Con estos datos básicos, puede dar un diagnóstico en la mayoría de los casos. Pues bien, la macroeconomía consiste en aplicar una serie de indicadores o macromagnitudes (entre otros, la tasa de paro, la inflación, el crecimiento del PIB, el endeudamiento, la prima de riesgo…) con los que también podremos establecer un diagnóstico sobre la situación de una región o un país.
Por ejemplo, si la tasa de paro es alta, el PIB se reduce y sube la prima de riesgo, podremos decir que esa economía presenta problemas de salud. Quizás esté en un momento de recesión. No os preocupéis si alguna macromagnitud os suena a chino porque más adelante las estudiaremos.
La microeconomía, en cambio, estudia de forma concreta aquello que sucede en la realidad económica. Y por ese motivo deberá analizar a los partícipes de dicha realidad, a los llamados agentes económicos.

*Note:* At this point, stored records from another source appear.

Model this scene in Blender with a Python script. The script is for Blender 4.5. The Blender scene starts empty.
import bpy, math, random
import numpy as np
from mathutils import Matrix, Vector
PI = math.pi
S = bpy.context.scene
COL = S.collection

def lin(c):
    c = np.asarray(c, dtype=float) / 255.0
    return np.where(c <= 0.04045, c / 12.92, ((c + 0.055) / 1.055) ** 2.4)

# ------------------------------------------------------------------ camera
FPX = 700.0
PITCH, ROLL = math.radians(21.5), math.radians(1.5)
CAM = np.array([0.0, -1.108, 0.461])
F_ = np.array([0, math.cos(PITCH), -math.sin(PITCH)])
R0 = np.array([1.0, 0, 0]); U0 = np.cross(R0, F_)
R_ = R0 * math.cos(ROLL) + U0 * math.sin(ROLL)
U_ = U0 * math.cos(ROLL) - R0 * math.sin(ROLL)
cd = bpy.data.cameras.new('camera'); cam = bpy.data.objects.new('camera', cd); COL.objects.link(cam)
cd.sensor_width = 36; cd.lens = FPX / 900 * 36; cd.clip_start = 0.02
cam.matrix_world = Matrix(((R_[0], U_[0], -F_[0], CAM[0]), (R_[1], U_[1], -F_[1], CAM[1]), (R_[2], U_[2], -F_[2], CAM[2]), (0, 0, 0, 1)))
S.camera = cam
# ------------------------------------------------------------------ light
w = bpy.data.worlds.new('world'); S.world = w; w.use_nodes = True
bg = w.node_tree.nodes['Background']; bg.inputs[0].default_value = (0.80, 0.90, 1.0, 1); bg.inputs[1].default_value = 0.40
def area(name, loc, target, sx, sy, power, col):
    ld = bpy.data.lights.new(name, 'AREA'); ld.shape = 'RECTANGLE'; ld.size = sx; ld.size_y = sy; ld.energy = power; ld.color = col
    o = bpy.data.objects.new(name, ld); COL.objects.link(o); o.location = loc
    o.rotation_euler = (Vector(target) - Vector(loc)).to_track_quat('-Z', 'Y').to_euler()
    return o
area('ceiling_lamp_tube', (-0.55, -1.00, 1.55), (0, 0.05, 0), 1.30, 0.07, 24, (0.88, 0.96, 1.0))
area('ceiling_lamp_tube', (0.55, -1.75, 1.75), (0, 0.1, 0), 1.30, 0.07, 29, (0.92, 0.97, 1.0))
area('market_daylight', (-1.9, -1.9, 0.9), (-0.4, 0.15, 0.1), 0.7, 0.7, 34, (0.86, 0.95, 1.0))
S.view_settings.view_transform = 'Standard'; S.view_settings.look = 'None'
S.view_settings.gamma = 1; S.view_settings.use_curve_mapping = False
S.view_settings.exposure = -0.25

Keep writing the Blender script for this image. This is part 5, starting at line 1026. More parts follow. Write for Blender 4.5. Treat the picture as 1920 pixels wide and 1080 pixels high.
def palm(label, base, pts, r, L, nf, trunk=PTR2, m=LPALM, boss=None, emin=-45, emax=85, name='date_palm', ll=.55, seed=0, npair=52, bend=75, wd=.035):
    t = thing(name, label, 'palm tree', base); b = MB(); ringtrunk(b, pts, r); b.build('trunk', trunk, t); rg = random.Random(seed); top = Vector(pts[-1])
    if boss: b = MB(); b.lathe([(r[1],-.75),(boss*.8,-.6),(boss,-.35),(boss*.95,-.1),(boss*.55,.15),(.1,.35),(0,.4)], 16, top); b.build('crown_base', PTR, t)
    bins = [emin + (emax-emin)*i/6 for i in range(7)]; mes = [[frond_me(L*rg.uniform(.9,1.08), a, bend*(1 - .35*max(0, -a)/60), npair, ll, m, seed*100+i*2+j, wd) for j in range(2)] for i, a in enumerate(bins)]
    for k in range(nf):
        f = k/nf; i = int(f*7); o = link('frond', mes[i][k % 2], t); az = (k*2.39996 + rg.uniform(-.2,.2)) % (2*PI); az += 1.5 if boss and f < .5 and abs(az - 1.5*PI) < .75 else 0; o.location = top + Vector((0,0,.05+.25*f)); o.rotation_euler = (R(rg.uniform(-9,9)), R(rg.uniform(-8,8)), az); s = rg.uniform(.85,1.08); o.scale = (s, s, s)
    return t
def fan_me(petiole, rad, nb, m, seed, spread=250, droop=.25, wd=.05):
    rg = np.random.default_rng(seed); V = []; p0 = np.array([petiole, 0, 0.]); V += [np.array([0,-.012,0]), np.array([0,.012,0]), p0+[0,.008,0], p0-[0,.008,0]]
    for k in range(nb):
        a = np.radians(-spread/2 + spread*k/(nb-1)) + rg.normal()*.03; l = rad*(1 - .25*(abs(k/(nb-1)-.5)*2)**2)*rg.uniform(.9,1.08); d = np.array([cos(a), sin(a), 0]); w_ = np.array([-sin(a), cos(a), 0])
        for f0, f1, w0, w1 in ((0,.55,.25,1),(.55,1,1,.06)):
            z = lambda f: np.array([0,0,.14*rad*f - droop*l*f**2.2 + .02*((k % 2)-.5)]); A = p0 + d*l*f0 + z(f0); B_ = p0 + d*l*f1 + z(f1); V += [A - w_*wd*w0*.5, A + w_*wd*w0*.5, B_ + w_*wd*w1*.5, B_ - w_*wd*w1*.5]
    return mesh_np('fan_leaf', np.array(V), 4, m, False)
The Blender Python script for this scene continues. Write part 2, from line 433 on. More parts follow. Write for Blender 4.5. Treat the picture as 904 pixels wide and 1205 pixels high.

¿Quiénes son, a vuestro parecer, los actores que participan de lleno en la actividad económica? En efecto, se trata de nosotros (los consumidores), de las empresas y del sector público. En adelante, les daremos un nombre más técnico y las llamaremos unidades económicas de consumo (UEC), unidades económicas de producción (UEP) y sector público, respectivamente.
Las relaciones entre estos agentes crean y modifican constantemente la realidad económica. Así pues, las empresas ofrecen sus bienes y servicios en el mercado de bienes y servicios propiamente dicho y, a la vez, demandan una serie de factores para poder producir en el mercado de factores (trabajadores y recursos naturales). A su vez, los consumidores ofrecen sus factores (su propio trabajo y recursos) a las empresas a cambio de un salario en el mercado de factores mientras demandan los bienes y servicios de las empresas tras una contraprestación económica.